Похоже на Иркутск, но сложнее. Здесь все надо создавать заново, а город трудный. Административный центр обширной Терской области. Засилье казачьей военщины, купечества и чиновников. Главенствовали они да горская знать, первогильдейские купцы, отставные генералы и полковники. Промышленность жалкая. Кроме «Алагира», табачная фабрика, пивоваренные заводишки, электростанция. Рабочих тысячи три, включая железнодорожников. Они вместе с кустарями, приказчиками и прочей беднотой заполняли слободки — Курскую, Молоканскую, Владимирскую, Верхне-Осетинскую, Шалдон. Пестрота с непривычки неимоверная. И русские, и осетины, и ингуши, и грузины, и армяне. Скучились в вавилонском смешении одежд, языков, обычаев, то уживаясь мирно, то не скрывая взаимной ненависти. Классовые, сословные, религиозные, национальные противоречия сказывались на каждом шагу, готовые разразиться ссорой, дракой, убийствами, погромом.
Сергей Миронович приглядывался к городу, к его населению. В беседах с сотрудниками, типографскими рабочими и их приятелями, во время прогулок по живописным окрестностям осторожно, как бы невзначай рассказывал о забастовках в соседних и дальних городах, о тружениках, которые выступают против эксплуататоров. Исподволь выискивал людей, которым можно доверять.

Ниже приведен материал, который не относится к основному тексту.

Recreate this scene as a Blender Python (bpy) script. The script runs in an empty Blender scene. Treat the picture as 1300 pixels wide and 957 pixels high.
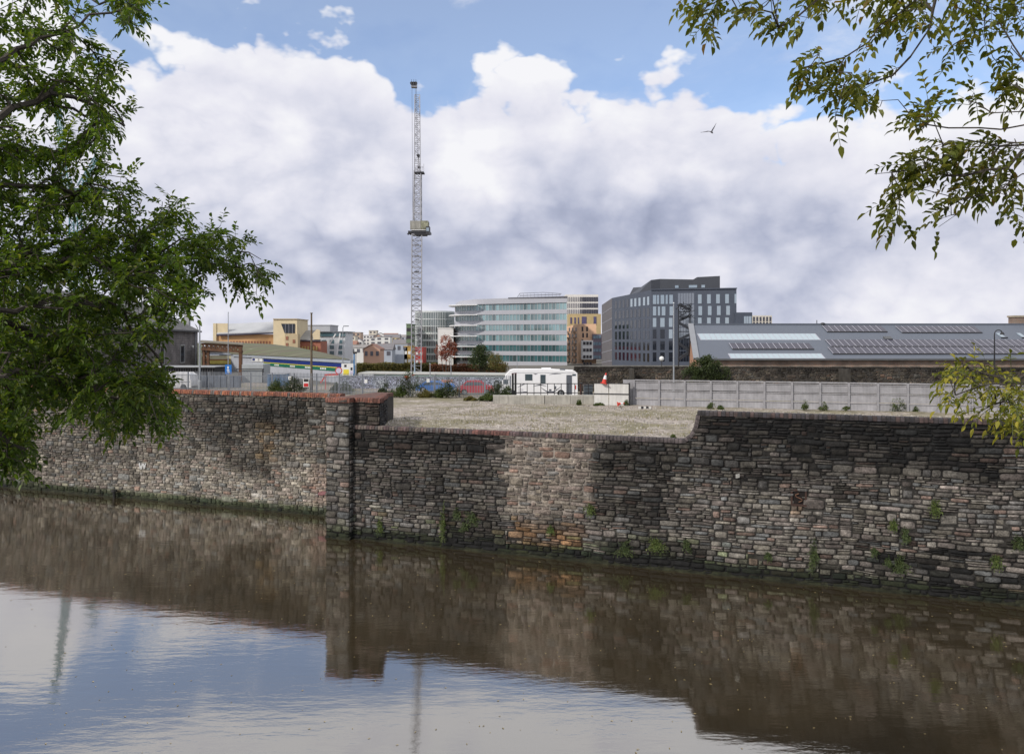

Тогда и сдружился Сергей Миронович с верстальщиком Ваней Турыгиным. Квартира верстальщика на Ардонской улице стала явочной. Там видался Сергей Миронович с наезжавшими во Владикавказ партийцами. Свидания обставлялись исключительными предосторожностями. Почти все подпольщики приходили загримированными. Иногда гримировался и Сергей Миронович, он превращался в немощного старика, опирающегося на палку. Дозорными в большой семье Турыгиных были все. Полиция ни разу никого не выследила.